Spacewalks to help repair Hubble wind down
The crew of NASA shuttle Atlantis are currently making much needed repairs and installations aboard the aging Hubble Space Telescope.
During one recent spacewalk, NASA astronauts Andrew Feustel and John Grunsfeld carried out a 6.5 hour mission to install new circuit boards inside Hubble. The aging space telescope was in dire need of new hardware to help control all of its instruments, U.S. space agency spokespeople said over the weekend.
On Sunday, a troublesome bolt temporarily delayed repairs as astronauts were forced to use brute force to dislodge it. A couple of other hitches during the spacewalk forced astronauts to make adjustments and not install new insulation on the space telescope.
NASA serviced the iconic space telescope on four other occasions, and this will be the last one due to the pending retirement of the current space shuttle fleet.
The final spacewalk is currently underway aboard Hubble, and NASA engineers expect it to be able to operate for another five to 10 years before it's officially retired. The telescope will either be allowed to remain in its orbit, or it will be directed towards an ocean on Earth after receiving a push by a robotic spacecraft.

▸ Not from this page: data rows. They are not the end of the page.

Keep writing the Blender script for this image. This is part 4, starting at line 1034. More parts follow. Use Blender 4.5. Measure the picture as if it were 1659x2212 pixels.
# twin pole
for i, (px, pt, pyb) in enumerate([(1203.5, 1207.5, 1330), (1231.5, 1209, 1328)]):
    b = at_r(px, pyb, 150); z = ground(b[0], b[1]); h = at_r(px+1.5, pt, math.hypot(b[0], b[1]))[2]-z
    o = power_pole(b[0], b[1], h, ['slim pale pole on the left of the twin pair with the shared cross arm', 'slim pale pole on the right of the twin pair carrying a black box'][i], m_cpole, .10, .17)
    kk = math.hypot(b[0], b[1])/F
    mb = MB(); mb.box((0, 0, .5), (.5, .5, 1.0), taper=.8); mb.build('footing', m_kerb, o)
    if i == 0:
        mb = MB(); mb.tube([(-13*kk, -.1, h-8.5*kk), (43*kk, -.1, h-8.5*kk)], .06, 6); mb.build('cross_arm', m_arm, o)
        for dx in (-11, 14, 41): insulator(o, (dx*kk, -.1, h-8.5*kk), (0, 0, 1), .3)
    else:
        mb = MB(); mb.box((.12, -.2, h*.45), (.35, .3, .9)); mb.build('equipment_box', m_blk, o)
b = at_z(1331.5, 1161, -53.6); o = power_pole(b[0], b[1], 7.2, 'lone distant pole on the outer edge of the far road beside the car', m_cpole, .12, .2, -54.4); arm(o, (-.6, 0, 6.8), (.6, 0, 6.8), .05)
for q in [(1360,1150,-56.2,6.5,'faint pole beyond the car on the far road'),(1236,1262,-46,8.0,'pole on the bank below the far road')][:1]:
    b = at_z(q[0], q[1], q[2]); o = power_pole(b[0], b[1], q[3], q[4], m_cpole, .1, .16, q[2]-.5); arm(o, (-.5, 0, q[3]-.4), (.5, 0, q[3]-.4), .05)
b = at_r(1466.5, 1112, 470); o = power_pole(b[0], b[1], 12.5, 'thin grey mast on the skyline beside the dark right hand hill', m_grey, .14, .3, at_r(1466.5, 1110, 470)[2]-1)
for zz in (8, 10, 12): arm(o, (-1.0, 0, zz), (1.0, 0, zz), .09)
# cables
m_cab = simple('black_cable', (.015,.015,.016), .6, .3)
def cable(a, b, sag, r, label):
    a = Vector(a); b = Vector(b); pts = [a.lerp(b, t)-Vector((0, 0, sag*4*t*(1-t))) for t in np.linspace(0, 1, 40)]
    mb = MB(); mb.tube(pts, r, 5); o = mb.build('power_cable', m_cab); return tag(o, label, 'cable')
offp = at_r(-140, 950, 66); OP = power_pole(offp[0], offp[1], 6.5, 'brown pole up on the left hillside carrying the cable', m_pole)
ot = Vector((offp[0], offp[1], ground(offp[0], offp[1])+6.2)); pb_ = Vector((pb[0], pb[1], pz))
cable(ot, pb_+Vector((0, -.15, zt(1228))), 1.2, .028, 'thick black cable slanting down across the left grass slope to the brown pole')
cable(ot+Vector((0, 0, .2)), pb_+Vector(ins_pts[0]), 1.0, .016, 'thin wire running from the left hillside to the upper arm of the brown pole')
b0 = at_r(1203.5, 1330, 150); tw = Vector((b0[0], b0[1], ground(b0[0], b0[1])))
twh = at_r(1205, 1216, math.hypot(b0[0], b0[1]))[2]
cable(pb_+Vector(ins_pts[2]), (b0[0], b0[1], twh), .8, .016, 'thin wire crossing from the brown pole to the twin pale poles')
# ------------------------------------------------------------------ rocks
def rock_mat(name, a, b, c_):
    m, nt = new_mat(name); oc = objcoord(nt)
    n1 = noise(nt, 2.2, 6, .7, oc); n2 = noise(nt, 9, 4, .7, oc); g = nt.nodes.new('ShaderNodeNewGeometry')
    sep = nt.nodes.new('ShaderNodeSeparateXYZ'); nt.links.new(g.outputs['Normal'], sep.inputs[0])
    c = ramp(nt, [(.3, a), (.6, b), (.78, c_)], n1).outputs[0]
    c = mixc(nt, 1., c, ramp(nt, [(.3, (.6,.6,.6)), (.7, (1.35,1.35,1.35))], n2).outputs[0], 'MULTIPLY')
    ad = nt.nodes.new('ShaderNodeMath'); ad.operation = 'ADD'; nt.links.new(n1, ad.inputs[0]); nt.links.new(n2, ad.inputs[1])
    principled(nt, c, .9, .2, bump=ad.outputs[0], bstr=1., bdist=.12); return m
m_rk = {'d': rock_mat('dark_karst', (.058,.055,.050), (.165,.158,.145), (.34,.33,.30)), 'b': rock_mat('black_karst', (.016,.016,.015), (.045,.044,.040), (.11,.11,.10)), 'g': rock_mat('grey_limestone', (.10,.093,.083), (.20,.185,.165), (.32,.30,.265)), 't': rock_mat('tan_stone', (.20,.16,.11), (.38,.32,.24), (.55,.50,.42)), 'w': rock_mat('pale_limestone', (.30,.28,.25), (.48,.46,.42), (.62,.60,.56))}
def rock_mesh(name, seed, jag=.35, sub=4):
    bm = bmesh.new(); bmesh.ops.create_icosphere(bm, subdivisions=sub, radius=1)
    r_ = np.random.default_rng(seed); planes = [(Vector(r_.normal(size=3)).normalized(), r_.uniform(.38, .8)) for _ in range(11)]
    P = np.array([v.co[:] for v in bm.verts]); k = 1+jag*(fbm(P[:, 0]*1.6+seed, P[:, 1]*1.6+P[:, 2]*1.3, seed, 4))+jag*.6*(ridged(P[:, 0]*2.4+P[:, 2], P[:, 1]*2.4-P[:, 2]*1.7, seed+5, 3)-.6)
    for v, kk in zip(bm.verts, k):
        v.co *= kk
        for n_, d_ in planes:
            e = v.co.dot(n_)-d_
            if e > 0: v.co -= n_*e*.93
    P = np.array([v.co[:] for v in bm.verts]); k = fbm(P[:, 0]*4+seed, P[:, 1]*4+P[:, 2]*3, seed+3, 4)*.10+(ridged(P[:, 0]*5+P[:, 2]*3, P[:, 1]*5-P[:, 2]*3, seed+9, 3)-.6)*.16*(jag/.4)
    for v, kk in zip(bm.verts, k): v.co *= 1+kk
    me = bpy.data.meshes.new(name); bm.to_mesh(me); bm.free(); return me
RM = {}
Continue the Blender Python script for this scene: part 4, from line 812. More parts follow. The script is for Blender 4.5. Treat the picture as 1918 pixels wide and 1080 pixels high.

Hubble's successor is scheduled to begin operations in 2014, so NASA only truly hopes to get another five years out of it before astronomers can rely on a new telescope.
Even though all the focus is on Hubble, NASA also is very interested in the numerous small dents located on the outside of the shuttle's external fuel tank. They aren't expected to put the return flight in danger, but flight engineers are taking every detail into consideration due to the shuttle Columbia disaster in 2003.